DATA SUPPLIED

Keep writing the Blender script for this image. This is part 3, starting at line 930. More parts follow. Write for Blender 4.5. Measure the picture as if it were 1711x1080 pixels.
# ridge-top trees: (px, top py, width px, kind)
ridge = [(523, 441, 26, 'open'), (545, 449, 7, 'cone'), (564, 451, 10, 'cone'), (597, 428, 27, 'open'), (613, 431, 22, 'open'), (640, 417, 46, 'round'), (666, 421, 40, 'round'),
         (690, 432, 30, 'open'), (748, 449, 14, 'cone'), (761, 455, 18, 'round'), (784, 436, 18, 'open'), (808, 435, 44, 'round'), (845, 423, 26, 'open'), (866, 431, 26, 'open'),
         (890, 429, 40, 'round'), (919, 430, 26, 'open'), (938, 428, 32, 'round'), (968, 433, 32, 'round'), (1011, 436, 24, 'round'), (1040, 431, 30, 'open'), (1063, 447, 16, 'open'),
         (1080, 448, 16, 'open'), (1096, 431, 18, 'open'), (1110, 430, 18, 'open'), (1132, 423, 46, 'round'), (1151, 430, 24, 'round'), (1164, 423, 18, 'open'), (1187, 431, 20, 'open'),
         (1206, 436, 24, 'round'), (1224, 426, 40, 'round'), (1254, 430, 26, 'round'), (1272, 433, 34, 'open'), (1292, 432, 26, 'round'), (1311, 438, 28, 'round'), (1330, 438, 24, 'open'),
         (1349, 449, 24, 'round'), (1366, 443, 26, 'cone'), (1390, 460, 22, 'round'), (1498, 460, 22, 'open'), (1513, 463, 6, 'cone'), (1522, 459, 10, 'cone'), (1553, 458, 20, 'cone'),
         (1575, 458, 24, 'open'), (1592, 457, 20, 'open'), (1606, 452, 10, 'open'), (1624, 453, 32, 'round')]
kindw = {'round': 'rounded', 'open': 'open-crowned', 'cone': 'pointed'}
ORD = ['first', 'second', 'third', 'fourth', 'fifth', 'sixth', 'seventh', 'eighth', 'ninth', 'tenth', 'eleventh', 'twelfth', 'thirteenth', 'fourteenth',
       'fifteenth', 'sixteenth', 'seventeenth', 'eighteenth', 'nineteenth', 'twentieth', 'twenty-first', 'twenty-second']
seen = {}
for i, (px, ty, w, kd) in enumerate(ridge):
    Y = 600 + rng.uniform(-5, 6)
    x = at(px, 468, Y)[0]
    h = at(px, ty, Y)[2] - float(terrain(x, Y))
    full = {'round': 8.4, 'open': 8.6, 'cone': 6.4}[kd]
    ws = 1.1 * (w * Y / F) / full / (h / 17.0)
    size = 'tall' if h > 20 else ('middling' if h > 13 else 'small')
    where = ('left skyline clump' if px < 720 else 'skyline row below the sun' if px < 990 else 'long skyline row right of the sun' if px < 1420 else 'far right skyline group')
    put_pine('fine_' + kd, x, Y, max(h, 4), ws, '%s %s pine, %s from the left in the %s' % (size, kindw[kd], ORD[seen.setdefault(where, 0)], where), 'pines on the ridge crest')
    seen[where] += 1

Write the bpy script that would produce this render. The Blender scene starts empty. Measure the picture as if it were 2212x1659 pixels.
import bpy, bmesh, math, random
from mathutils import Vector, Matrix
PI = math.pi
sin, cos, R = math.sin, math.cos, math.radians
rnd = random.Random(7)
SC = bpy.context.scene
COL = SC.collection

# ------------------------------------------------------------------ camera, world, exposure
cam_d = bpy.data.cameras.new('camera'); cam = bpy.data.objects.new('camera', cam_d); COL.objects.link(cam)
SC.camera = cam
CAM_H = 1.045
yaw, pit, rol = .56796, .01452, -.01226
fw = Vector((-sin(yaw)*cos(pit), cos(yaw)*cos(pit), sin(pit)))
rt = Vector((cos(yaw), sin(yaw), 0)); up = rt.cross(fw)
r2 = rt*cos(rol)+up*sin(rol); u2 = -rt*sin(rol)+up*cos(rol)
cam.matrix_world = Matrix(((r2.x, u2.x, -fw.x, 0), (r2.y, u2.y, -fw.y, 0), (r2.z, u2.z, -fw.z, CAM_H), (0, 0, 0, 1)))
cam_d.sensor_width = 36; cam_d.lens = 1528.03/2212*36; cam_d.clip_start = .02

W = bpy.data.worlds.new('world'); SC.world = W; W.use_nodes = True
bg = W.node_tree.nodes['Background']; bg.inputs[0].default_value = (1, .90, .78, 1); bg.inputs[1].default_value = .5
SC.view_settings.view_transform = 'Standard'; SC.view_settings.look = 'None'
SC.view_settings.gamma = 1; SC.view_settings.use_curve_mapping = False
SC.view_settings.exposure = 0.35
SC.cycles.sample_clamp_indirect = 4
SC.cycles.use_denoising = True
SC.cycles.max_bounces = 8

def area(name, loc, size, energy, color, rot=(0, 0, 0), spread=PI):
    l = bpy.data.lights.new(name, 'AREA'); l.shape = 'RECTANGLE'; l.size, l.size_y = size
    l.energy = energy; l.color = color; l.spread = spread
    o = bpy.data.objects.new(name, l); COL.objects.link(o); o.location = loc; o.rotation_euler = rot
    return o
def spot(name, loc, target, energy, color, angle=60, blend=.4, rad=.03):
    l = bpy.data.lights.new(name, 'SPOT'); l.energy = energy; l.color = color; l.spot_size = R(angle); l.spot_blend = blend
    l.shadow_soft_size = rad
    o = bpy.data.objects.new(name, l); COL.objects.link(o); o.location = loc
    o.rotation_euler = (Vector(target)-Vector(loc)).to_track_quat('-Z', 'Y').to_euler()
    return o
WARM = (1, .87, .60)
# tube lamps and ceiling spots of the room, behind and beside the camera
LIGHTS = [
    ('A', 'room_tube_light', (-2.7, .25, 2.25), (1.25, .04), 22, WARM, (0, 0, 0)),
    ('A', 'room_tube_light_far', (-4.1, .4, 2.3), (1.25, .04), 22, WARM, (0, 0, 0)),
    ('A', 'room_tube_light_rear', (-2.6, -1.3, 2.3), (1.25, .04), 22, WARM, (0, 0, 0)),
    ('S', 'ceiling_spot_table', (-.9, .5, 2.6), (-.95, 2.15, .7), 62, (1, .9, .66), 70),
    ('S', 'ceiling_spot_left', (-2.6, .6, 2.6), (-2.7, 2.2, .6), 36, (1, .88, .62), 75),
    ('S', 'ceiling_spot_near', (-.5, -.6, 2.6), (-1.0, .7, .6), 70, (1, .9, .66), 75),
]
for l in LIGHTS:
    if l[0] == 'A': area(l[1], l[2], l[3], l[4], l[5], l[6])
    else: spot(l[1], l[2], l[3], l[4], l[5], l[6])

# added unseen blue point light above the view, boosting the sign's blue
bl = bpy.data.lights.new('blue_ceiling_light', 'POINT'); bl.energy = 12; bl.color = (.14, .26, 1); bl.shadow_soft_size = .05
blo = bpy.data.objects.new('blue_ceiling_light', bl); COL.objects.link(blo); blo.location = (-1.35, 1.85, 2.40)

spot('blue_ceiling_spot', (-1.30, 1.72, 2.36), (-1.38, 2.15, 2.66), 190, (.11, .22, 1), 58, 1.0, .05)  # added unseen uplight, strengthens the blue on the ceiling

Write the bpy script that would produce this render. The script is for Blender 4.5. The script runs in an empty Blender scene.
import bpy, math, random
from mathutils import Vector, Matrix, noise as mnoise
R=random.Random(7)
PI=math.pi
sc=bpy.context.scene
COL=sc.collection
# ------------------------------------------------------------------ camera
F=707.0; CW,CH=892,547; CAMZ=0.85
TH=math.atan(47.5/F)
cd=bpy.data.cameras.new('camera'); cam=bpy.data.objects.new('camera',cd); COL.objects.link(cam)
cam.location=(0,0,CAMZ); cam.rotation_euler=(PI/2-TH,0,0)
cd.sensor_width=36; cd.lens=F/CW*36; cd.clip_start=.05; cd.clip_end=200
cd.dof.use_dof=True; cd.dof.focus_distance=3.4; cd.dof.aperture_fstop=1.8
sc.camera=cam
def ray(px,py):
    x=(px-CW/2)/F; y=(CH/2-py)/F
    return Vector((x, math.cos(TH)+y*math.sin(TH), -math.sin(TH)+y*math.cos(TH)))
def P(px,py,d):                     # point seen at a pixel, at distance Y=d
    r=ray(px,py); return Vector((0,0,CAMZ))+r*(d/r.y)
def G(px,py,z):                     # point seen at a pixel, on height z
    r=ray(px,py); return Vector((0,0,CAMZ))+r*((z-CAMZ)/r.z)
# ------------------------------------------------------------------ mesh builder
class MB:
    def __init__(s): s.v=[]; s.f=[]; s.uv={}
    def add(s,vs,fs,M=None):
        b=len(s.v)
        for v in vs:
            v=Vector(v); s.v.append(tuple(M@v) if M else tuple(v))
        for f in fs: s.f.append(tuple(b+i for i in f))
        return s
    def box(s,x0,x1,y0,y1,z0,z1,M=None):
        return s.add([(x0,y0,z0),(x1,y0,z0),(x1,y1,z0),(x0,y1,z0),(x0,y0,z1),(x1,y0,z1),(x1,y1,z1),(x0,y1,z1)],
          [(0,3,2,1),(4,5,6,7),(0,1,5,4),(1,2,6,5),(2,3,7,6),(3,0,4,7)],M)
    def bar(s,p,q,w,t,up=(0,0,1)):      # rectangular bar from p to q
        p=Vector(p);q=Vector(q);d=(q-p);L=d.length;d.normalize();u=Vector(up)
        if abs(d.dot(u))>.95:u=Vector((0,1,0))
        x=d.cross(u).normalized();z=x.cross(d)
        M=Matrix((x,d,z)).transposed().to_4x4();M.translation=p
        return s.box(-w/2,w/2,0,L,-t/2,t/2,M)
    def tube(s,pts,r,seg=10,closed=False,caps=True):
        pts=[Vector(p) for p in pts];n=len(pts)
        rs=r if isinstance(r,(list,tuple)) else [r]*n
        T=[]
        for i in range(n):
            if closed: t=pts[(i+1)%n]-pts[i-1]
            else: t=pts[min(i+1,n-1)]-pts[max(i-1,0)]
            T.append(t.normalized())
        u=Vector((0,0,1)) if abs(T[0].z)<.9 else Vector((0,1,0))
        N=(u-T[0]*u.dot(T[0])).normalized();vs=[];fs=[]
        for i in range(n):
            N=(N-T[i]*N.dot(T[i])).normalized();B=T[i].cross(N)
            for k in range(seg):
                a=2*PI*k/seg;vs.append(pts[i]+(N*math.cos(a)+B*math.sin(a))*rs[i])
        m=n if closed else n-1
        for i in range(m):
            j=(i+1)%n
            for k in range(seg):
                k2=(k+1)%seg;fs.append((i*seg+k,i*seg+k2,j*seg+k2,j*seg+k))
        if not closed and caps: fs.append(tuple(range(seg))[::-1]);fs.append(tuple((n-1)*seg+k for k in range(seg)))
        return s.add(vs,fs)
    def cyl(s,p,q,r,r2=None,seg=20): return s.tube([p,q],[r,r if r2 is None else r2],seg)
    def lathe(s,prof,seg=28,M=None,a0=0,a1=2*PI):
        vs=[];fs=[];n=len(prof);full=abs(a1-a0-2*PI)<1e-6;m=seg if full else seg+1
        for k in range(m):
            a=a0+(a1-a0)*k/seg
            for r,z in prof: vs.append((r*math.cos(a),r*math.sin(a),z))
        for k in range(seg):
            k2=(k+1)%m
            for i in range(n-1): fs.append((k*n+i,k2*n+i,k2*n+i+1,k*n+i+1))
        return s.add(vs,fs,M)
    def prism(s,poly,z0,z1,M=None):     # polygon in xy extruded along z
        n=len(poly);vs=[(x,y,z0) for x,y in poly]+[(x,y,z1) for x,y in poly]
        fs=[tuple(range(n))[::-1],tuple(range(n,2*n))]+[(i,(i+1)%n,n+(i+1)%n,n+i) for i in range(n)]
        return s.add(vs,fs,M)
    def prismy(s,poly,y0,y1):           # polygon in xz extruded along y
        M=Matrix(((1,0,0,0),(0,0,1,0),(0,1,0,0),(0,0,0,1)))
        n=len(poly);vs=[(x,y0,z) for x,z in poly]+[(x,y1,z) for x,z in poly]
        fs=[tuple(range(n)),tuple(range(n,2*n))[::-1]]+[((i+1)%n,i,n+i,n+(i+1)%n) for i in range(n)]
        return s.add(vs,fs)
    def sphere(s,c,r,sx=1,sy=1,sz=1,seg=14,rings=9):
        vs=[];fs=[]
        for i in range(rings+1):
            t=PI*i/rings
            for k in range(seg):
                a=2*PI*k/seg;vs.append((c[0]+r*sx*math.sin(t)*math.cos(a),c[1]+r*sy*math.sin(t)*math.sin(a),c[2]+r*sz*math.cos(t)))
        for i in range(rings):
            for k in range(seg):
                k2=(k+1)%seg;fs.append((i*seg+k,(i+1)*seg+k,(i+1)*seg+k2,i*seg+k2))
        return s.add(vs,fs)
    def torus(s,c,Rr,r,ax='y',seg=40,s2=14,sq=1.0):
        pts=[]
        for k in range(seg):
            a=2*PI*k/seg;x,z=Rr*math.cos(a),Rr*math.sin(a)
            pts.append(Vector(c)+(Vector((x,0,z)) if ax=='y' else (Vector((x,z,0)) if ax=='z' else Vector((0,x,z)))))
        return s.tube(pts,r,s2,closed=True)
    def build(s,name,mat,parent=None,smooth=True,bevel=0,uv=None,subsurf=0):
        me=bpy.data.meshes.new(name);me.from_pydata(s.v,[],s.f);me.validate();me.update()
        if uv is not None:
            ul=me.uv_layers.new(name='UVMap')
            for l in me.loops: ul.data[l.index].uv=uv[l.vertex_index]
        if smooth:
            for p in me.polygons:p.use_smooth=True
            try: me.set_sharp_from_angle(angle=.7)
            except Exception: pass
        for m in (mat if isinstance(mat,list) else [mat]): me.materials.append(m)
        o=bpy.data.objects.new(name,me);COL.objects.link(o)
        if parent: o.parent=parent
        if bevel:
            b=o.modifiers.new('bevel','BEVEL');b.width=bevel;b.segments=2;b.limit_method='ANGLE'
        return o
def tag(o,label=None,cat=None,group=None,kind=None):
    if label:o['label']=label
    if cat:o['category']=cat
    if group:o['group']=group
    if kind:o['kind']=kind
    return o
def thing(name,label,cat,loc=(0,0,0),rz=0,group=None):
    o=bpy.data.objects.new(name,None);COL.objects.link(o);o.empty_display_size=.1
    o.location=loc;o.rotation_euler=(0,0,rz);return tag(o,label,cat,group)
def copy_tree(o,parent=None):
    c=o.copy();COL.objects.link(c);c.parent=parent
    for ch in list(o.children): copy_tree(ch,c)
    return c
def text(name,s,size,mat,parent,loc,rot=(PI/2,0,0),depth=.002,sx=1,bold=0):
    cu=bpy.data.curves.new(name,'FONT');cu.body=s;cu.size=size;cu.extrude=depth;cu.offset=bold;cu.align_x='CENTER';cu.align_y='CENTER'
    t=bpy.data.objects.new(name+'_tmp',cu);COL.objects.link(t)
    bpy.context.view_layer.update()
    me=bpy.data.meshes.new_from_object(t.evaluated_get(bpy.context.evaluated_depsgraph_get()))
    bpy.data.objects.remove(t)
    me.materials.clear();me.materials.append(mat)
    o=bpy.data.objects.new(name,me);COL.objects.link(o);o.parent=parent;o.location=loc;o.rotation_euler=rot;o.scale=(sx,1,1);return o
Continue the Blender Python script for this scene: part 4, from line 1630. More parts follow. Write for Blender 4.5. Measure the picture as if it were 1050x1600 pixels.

SHORT EXERCISE
Where does the word "More" appear? Return each line that holds it.

EXPECTED OUTPUT
Keep writing the Blender script for this image. This is part 3, starting at line 930. More parts follow. Write for Blender 4.5. Measure the picture as if it were 1711x1080 pixels.
Continue the Blender Python script for this scene: part 4, from line 1630. More parts follow. Write for Blender 4.5. Measure the picture as if it were 1050x1600 pixels.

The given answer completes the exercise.